My favorite scene is early in the film, where Teresa’s voiceover narration proves just how perceptive she is when it comes to her body, her professional responsibilities, and the men that frequent the club to watch her dance. As she performs her stage act, she escapes into her head, bringing time to a standstill. She imagines herself not as a common stripper, but as “the real her”: A sideshow dancer named Teresa the Astonishing. Her intuition – excuse me, I mean her cunning feats of mentalism and supernatural amusements – allows her to probe a man’s mind and determine exactly who he is and why he does what he does. She goes around the room and makes examples out of most of the frozen spectators, especially one who is, shall we say, unequipped. To drive home her point, she brings out a tape measure. If it were a ruler, I suspect it would be far less funny.
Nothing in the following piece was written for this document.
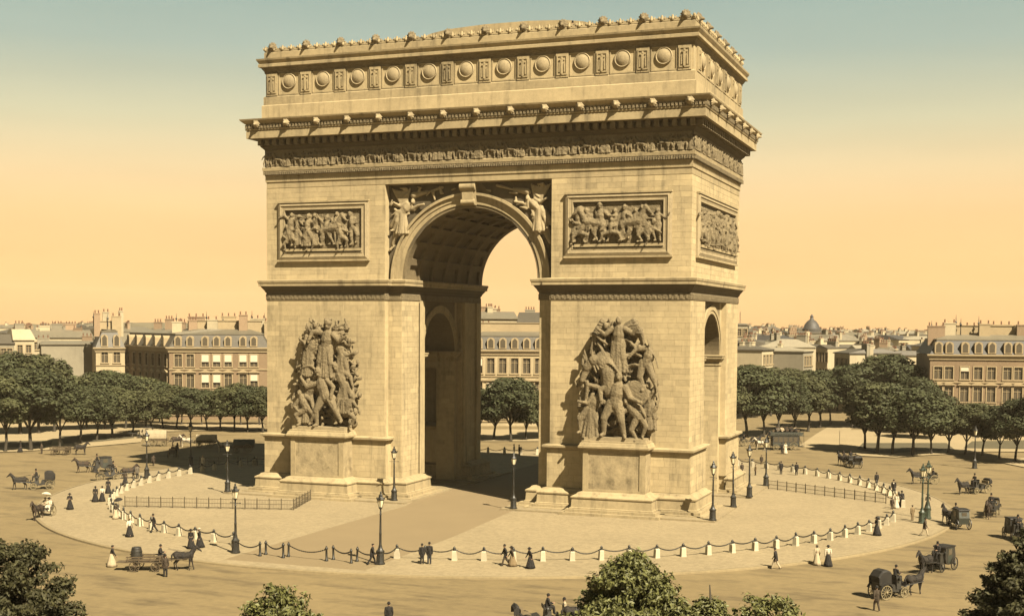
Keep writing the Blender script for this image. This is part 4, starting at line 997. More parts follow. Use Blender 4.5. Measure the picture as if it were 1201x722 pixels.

Francine’s quest is open to a number of exciting and potentially hilarious possibilities, and none of them are explored. Her case is resolved rather disappointingly, and it happens before her own subplot comes to a conclusion. By the time the movie ends, I felt as if nothing of significance had happened, and I never really got the chance to know who Francine was. The problem, I think, is that there isn’t much at stake; her character is little more than a woman on a mission to recover a stolen recording device. Compare this to another Gugino character, Elektra Luxx, an ex-porn star who was the focus of Gutierrez’s highly effective Women in Trouble and Elektra Luxx; after discovering she’s pregnant, she’s forced to consider the path her life is going in, and it culminates with a deal to write a self-help book for sexually frustrated women. This character is very well developed, but more to the point, there’s a clear sense of purpose.

This isn’t the case with Girl Walks into a Bar. The film isn’t a fragmented narrative so much as a series of vignettes, and while many of them work in and of themselves, they collectively don’t add up to much. Perhaps that was the intention, and I grant you that many great movies have gotten by without tying up loose ends. So then why do I still feel that this movie is aimless and incomplete? Perhaps Gutierrez’s style doesn’t allow for meandering plotlines. But I still have to give him credit for his dialogue. Like Aaron Sorkin and Woody Allen, he is an actor’s screenwriter. Those he casts should consider themselves lucky, for they have been given an opportunity so few directors give nowadays: To be in an intelligent, witty movie that relies less on physicality and more on the power of speech.